───── SUPPLIED INFORMATION ─────

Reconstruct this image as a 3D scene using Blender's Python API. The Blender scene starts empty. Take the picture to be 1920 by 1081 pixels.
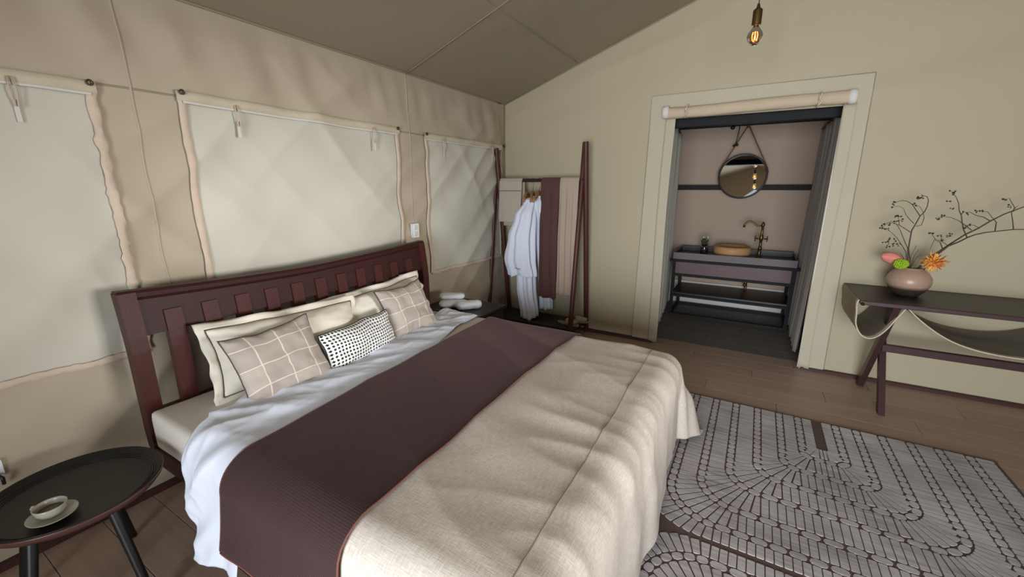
import bpy, bmesh, math, random
from mathutils import Vector, Matrix, noise
from math import sin, cos, pi, hypot, radians, sqrt, floor
random.seed(7)
S = bpy.context.scene
COL = S.collection

# ---------------------------------------------------------------- camera
cd = bpy.data.cameras.new('camera'); cam = bpy.data.objects.new('camera', cd); COL.objects.link(cam)
cam.location = (0, 0, 1.5)
cam.rotation_euler = (radians(90 - 13.670), 0, radians(30.296))
cd.sensor_width = 36; cd.lens = 775 / 1920 * 36; cd.clip_start = .02
S.camera = cam
# ---------------------------------------------------------------- world, daylight, exposure
w = bpy.data.worlds.new('world'); S.world = w; w.use_nodes = True
bg = w.node_tree.nodes['Background']; bg.inputs[0].default_value = (.80, .88, 1, 1); bg.inputs[1].default_value = .5
def area(name, loc, rot, sx, sy, power, color, spread=180):
    l = bpy.data.lights.new(name, 'AREA'); l.shape = 'RECTANGLE'; l.size = sx; l.size_y = sy
    l.energy = power; l.color = color; l.spread = radians(spread)
    o = bpy.data.objects.new(name, l); COL.objects.link(o); o.location = loc; o.rotation_euler = [radians(a) for a in rot]
    return o
# daylight entering by the open tent front behind the camera
area('front_daylight', (.55, -3.3, 1.10), (90, 0, 0), 2.8, 2.1, 190, (.86, .93, 1), 120)
# daylight from the right, pooled on the left wall through an added opening
area('side_daylight', (8.2, 1.5, 1.45), (90, 0, 90), 2.6, 1.7, 155, (.99, .985, .97), 90)
S.view_settings.view_transform = 'Standard'; S.view_settings.look = 'None'
S.view_settings.gamma = 1; S.view_settings.use_curve_mapping = False
S.view_settings.exposure = 0.1

# ---------------------------------------------------------------- materials
def lin(c): 
    c = c / 255
    return c / 12.92 if c <= .04045 else ((c + .055) / 1.055) ** 2.4
def rgb(r, g, b): return (lin(r), lin(g), lin(b), 1)
class NT:
    def __init__(s, m): s.t = m.node_tree; s.n = s.t.nodes
    def add(s, typ, **kw):
        n = s.n.new(typ)
        for k, v in kw.items():
            if k.startswith('i_'):
                key = k[2:]; key = int(key) if key.isdigit() else key.replace('_', ' ')
                n.inputs[key].default_value = v
            else: setattr(n, k, v)
        return n
    def link(s, a, b): s.t.links.new(a, b)
    def math(s, op, a, b=None, c=None):
        n = s.n.new('ShaderNodeMath'); n.operation = op
        for i, x in enumerate((a, b, c)):
            if x is None: continue
            if isinstance(x, (int, float)): n.inputs[i].default_value = x
            else: s.link(x, n.inputs[i])
        return n.outputs[0]
    def mix(s, f, a, b):
        n = s.n.new('ShaderNodeMix'); n.data_type = 'RGBA'
        for i, x in ((0, f), (6, a), (7, b)):
            if isinstance(x, (int, float, tuple)): n.inputs[i].default_value = x
            else: s.link(x, n.inputs[i])
        return n.outputs[2]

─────

### TO BE DONE
Only lines belong in the copy: transcribe those from the start of the data through the line that contains "COL = S.collection", and skip the pictures.

### SOLUTION TO THE PROBLEM
Reconstruct this image as a 3D scene using Blender's Python API. The Blender scene starts empty. Take the picture to be 1920 by 1081 pixels.
import bpy, bmesh, math, random
from mathutils import Vector, Matrix, noise
from math import sin, cos, pi, hypot, radians, sqrt, floor
random.seed(7)
S = bpy.context.scene
COL = S.collection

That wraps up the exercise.